— Start STORED DATA —
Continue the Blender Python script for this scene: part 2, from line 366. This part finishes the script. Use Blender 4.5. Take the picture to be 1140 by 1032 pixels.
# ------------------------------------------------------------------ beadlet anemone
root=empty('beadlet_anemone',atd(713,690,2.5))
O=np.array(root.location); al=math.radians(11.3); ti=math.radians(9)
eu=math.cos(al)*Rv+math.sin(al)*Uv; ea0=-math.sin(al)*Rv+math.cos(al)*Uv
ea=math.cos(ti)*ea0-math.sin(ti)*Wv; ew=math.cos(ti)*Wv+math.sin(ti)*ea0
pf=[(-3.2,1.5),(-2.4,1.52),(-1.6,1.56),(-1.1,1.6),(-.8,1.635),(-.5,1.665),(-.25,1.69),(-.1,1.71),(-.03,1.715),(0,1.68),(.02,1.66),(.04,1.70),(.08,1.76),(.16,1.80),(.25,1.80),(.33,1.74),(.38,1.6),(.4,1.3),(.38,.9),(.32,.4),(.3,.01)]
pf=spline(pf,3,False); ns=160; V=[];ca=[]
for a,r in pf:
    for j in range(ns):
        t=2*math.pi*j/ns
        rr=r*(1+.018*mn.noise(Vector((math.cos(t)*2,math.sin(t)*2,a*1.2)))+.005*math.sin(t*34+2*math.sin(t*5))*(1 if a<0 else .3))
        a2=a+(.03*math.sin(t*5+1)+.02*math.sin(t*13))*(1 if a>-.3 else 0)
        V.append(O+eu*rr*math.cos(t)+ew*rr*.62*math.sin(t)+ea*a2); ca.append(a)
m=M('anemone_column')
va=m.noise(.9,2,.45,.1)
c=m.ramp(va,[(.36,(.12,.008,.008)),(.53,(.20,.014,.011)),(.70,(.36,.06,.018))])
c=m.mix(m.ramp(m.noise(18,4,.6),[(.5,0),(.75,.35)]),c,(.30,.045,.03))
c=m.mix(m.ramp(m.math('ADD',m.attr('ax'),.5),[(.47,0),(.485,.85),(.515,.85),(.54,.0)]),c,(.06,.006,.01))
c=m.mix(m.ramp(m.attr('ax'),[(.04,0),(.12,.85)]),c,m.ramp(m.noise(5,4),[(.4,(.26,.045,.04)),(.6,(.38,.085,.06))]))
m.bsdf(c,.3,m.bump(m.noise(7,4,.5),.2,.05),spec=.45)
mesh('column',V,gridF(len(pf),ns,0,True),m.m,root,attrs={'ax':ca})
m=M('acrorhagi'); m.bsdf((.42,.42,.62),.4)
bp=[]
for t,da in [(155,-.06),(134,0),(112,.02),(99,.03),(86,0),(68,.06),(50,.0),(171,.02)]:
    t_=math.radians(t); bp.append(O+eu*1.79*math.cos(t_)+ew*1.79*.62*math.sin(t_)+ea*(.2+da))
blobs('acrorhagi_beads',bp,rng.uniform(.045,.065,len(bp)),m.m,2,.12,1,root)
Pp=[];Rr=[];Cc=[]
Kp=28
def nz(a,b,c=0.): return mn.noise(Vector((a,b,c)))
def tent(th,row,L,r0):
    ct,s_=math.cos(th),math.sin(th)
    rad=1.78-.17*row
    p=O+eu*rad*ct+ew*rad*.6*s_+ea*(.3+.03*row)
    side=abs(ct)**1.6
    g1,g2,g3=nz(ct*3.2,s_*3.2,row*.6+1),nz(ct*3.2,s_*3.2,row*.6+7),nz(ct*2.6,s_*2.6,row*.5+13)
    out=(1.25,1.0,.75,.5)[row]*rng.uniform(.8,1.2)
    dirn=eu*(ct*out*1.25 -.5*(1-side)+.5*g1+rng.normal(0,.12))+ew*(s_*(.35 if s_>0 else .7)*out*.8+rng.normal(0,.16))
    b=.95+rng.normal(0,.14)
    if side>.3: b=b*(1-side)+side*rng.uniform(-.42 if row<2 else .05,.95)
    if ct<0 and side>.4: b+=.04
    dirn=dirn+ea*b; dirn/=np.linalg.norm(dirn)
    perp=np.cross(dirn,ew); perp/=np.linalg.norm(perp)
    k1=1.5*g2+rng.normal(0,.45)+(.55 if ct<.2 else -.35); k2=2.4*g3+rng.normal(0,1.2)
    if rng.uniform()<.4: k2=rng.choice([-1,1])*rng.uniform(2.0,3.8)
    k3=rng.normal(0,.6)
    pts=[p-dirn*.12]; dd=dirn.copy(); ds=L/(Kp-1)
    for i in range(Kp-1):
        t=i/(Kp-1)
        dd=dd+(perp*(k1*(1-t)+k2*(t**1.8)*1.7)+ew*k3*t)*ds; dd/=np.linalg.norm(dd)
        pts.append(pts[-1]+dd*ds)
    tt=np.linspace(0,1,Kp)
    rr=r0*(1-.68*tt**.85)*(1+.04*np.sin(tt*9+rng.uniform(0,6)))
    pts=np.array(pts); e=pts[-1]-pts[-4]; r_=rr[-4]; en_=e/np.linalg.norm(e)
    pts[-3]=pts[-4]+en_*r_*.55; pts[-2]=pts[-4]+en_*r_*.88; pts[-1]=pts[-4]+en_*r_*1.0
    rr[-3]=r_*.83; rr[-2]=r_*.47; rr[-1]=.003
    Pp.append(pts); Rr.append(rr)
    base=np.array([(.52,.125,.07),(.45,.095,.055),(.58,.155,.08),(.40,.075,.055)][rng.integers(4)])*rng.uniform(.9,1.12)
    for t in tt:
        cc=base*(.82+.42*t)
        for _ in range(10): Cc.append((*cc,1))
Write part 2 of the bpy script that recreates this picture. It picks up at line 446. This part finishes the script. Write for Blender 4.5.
— End STORED DATA —
▶ _YOUR GOAL_:
Extract, word for word, each line of the listing above.

▶ _RESULT OF THE EXERCISE_:
Continue the Blender Python script for this scene: part 2, from line 366. This part finishes the script. Use Blender 4.5. Take the picture to be 1140 by 1032 pixels.
# ------------------------------------------------------------------ beadlet anemone
root=empty('beadlet_anemone',atd(713,690,2.5))
O=np.array(root.location); al=math.radians(11.3); ti=math.radians(9)
eu=math.cos(al)*Rv+math.sin(al)*Uv; ea0=-math.sin(al)*Rv+math.cos(al)*Uv
ea=math.cos(ti)*ea0-math.sin(ti)*Wv; ew=math.cos(ti)*Wv+math.sin(ti)*ea0
pf=[(-3.2,1.5),(-2.4,1.52),(-1.6,1.56),(-1.1,1.6),(-.8,1.635),(-.5,1.665),(-.25,1.69),(-.1,1.71),(-.03,1.715),(0,1.68),(.02,1.66),(.04,1.70),(.08,1.76),(.16,1.80),(.25,1.80),(.33,1.74),(.38,1.6),(.4,1.3),(.38,.9),(.32,.4),(.3,.01)]
pf=spline(pf,3,False); ns=160; V=[];ca=[]
for a,r in pf:
    for j in range(ns):
        t=2*math.pi*j/ns
        rr=r*(1+.018*mn.noise(Vector((math.cos(t)*2,math.sin(t)*2,a*1.2)))+.005*math.sin(t*34+2*math.sin(t*5))*(1 if a<0 else .3))
        a2=a+(.03*math.sin(t*5+1)+.02*math.sin(t*13))*(1 if a>-.3 else 0)
        V.append(O+eu*rr*math.cos(t)+ew*rr*.62*math.sin(t)+ea*a2); ca.append(a)
m=M('anemone_column')
va=m.noise(.9,2,.45,.1)
c=m.ramp(va,[(.36,(.12,.008,.008)),(.53,(.20,.014,.011)),(.70,(.36,.06,.018))])
c=m.mix(m.ramp(m.noise(18,4,.6),[(.5,0),(.75,.35)]),c,(.30,.045,.03))
c=m.mix(m.ramp(m.math('ADD',m.attr('ax'),.5),[(.47,0),(.485,.85),(.515,.85),(.54,.0)]),c,(.06,.006,.01))
c=m.mix(m.ramp(m.attr('ax'),[(.04,0),(.12,.85)]),c,m.ramp(m.noise(5,4),[(.4,(.26,.045,.04)),(.6,(.38,.085,.06))]))
m.bsdf(c,.3,m.bump(m.noise(7,4,.5),.2,.05),spec=.45)
mesh('column',V,gridF(len(pf),ns,0,True),m.m,root,attrs={'ax':ca})
m=M('acrorhagi'); m.bsdf((.42,.42,.62),.4)
bp=[]
for t,da in [(155,-.06),(134,0),(112,.02),(99,.03),(86,0),(68,.06),(50,.0),(171,.02)]:
    t_=math.radians(t); bp.append(O+eu*1.79*math.cos(t_)+ew*1.79*.62*math.sin(t_)+ea*(.2+da))
blobs('acrorhagi_beads',bp,rng.uniform(.045,.065,len(bp)),m.m,2,.12,1,root)
Pp=[];Rr=[];Cc=[]
Kp=28
def nz(a,b,c=0.): return mn.noise(Vector((a,b,c)))
def tent(th,row,L,r0):
    ct,s_=math.cos(th),math.sin(th)
    rad=1.78-.17*row
    p=O+eu*rad*ct+ew*rad*.6*s_+ea*(.3+.03*row)
    side=abs(ct)**1.6
    g1,g2,g3=nz(ct*3.2,s_*3.2,row*.6+1),nz(ct*3.2,s_*3.2,row*.6+7),nz(ct*2.6,s_*2.6,row*.5+13)
    out=(1.25,1.0,.75,.5)[row]*rng.uniform(.8,1.2)
    dirn=eu*(ct*out*1.25 -.5*(1-side)+.5*g1+rng.normal(0,.12))+ew*(s_*(.35 if s_>0 else .7)*out*.8+rng.normal(0,.16))
    b=.95+rng.normal(0,.14)
    if side>.3: b=b*(1-side)+side*rng.uniform(-.42 if row<2 else .05,.95)
    if ct<0 and side>.4: b+=.04
    dirn=dirn+ea*b; dirn/=np.linalg.norm(dirn)
    perp=np.cross(dirn,ew); perp/=np.linalg.norm(perp)
    k1=1.5*g2+rng.normal(0,.45)+(.55 if ct<.2 else -.35); k2=2.4*g3+rng.normal(0,1.2)
    if rng.uniform()<.4: k2=rng.choice([-1,1])*rng.uniform(2.0,3.8)
    k3=rng.normal(0,.6)
    pts=[p-dirn*.12]; dd=dirn.copy(); ds=L/(Kp-1)
    for i in range(Kp-1):
        t=i/(Kp-1)
        dd=dd+(perp*(k1*(1-t)+k2*(t**1.8)*1.7)+ew*k3*t)*ds; dd/=np.linalg.norm(dd)
        pts.append(pts[-1]+dd*ds)
    tt=np.linspace(0,1,Kp)
    rr=r0*(1-.68*tt**.85)*(1+.04*np.sin(tt*9+rng.uniform(0,6)))
    pts=np.array(pts); e=pts[-1]-pts[-4]; r_=rr[-4]; en_=e/np.linalg.norm(e)
    pts[-3]=pts[-4]+en_*r_*.55; pts[-2]=pts[-4]+en_*r_*.88; pts[-1]=pts[-4]+en_*r_*1.0
    rr[-3]=r_*.83; rr[-2]=r_*.47; rr[-1]=.003
    Pp.append(pts); Rr.append(rr)
    base=np.array([(.52,.125,.07),(.45,.095,.055),(.58,.155,.08),(.40,.075,.055)][rng.integers(4)])*rng.uniform(.9,1.12)
    for t in tt:
        cc=base*(.82+.42*t)
        for _ in range(10): Cc.append((*cc,1))
Write part 2 of the bpy script that recreates this picture. It picks up at line 446. This part finishes the script. Write for Blender 4.5.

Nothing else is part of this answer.